I am a weekly reader of your column. I recently made a decision to come back to the lord but I have a problem. It is the one thing that led me away from the Lord in the first place. I am truly in love with my boyfriend and we have been together for a couple of years now. He is unsaved; we have talked about him giving his life to Christ and he does have plans to do that but I am afraid that it might be too late when he decides to do so. {{more}}We have had sex (he took my virginity). I realize that it was wrong but at the time I thought I was strong enough to prevent that from happening. We have talked about this and I told him I wish I had waited and do not want to live my life like this anymore and he supports me to some extent. He said if I don’t want to have sex when we are together he will not force or pressure me. Pastor, I was away from St Vincent for a couple months so we only spoke over the phone.

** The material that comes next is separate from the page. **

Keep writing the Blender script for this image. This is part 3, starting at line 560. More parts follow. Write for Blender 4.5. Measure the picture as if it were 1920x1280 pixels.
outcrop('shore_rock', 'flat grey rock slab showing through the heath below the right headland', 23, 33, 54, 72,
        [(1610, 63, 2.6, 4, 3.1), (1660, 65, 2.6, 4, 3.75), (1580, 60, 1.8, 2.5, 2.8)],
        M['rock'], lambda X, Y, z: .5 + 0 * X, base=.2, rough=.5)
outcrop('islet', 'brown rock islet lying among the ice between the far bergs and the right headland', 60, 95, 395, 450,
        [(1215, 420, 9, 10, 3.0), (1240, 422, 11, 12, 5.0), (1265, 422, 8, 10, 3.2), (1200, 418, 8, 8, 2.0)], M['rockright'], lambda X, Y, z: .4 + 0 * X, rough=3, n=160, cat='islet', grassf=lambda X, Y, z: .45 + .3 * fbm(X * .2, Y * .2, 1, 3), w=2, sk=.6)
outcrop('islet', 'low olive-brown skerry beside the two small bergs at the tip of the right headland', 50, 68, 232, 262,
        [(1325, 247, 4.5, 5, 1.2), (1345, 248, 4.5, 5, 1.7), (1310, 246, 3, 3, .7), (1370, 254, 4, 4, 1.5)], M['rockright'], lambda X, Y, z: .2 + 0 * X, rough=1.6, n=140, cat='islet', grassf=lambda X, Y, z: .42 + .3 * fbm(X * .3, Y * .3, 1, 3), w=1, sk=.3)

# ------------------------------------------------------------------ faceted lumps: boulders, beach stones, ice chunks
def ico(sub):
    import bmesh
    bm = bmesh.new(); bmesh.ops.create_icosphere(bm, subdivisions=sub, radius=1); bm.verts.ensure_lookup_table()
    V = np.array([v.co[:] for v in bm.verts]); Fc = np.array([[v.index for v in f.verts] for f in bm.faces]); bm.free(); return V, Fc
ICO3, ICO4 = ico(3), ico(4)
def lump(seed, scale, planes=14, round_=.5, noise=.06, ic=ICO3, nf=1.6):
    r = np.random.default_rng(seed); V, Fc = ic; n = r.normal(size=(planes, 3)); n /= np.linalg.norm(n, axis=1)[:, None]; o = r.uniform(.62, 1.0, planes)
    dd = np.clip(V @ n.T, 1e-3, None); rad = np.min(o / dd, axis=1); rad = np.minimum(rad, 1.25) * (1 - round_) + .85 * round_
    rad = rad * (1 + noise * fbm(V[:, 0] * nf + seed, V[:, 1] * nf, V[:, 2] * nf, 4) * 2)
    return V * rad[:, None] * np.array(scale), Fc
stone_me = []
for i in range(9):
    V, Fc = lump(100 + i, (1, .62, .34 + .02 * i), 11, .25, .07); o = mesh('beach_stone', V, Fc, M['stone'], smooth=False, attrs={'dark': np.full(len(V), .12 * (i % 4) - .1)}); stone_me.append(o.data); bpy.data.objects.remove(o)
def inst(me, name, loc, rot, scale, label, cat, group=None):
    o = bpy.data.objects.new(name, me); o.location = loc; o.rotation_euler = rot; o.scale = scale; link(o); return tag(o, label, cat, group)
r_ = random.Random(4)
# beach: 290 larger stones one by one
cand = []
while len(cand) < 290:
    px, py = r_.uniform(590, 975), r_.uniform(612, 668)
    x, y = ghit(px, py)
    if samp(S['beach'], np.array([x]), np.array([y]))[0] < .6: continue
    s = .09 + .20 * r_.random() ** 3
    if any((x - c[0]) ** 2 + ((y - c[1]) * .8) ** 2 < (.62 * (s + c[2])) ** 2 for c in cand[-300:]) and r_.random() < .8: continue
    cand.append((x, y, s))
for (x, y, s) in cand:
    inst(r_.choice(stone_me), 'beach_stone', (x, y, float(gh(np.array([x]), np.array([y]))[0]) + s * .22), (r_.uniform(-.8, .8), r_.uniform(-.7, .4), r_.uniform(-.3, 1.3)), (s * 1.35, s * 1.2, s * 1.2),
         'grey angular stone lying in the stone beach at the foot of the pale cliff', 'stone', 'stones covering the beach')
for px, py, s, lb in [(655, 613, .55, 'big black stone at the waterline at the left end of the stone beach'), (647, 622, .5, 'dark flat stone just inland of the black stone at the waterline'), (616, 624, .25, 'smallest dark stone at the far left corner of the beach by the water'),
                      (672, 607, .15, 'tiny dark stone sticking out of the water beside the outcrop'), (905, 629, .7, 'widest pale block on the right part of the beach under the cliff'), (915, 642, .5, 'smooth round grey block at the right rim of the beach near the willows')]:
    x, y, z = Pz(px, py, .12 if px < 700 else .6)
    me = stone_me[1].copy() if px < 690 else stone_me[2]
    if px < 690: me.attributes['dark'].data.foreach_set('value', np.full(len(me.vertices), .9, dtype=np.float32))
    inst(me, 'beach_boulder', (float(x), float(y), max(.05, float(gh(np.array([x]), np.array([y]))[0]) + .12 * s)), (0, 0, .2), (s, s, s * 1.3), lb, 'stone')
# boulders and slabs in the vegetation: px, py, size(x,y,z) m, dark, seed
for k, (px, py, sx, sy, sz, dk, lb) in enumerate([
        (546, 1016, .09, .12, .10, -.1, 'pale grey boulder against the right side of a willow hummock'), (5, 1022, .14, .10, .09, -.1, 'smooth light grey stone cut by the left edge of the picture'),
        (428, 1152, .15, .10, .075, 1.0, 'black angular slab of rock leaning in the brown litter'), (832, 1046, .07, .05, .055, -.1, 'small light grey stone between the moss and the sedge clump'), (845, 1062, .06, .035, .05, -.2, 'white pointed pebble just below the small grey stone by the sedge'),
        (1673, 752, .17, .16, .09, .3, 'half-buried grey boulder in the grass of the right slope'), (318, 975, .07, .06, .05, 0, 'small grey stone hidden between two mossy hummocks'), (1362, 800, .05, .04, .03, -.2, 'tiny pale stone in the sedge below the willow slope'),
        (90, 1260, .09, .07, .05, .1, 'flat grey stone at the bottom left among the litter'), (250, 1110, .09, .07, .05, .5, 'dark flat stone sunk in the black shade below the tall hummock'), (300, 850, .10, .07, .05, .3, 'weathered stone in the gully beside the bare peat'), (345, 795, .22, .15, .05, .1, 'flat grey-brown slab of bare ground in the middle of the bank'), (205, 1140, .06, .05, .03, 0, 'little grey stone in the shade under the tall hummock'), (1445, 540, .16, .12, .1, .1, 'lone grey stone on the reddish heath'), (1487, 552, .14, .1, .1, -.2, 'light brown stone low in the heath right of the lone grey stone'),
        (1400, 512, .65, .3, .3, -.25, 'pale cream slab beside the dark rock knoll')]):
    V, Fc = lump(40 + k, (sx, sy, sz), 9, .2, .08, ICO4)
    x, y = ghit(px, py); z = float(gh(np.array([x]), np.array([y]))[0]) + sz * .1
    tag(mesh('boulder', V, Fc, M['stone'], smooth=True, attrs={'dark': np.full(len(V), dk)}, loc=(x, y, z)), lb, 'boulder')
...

I told him that when I see him I don’t want to have sex but I am not sure if I can hold to that seeing that I will be visiting him at his home.

So I have two problems in a nutshell. I know I should not be with an unsaved person but I am and I love him, but the worse problem in my book is the fact that I am not sure that I can resist having sex when I see him.

I also have a problem with prayer. Whenever I try praying it seems like I have nothing to say. I have stopped going to parties and things like that but I really want to serve God all the way.

Confused.

Hi Confused,

When all is said and done, as tough as it may seem, it comes down to whom you love more. It is one thing to say that you REALISE that your relationship is wrong or your sexual activities are ungodly but it is a whole different thing to make a change. Many of us find ourselves in situations, develop habits that are ungodly, unhealthy etc and most times there is always a mental assent to the truth of our actions. The average wife beater will say yes, I should not hit my wife, many unfaithful spouses will admit that they are being “dogs” for cheating on their partners, even obese people will put their hands up and admit they eat too much or have unhealthy eating habits, but changing is where the rubber hits the road.

You must now take that realization and usher it into a decision followed by related actions.

Your boyfriend may say that he will not pressure you if you don’t want to have sex but the problem is you will “want to” have sex… you are human and you have experienced it before so the thing is not if you WANT TO but rather if you CHOOSE TO have sex!

Listen, the Lord is always challenging us to make choices based on our love for him so as much as you love your boyfriend you will have to make a decision to decide whether your love for him or your desire to honour your God is more important……Your choice expresses where your heart really is at; you’ve got to walk the talk darling. Hey all of us are faced with challenges but if God be God then we have to serve him, even though I know it isn’t easy at times.

As for your prayer life both your situations could be linked… It could very well be that you have nothing to say to the Lord. He is calling on you, convincing you, challenging you to repent and trust him to work your life out. So until you do that I believe that you are stuck. It is almost like the Lord is asking you, as you approach him in prayer, have you done what I have asked you to do yet? And your answer is……..????????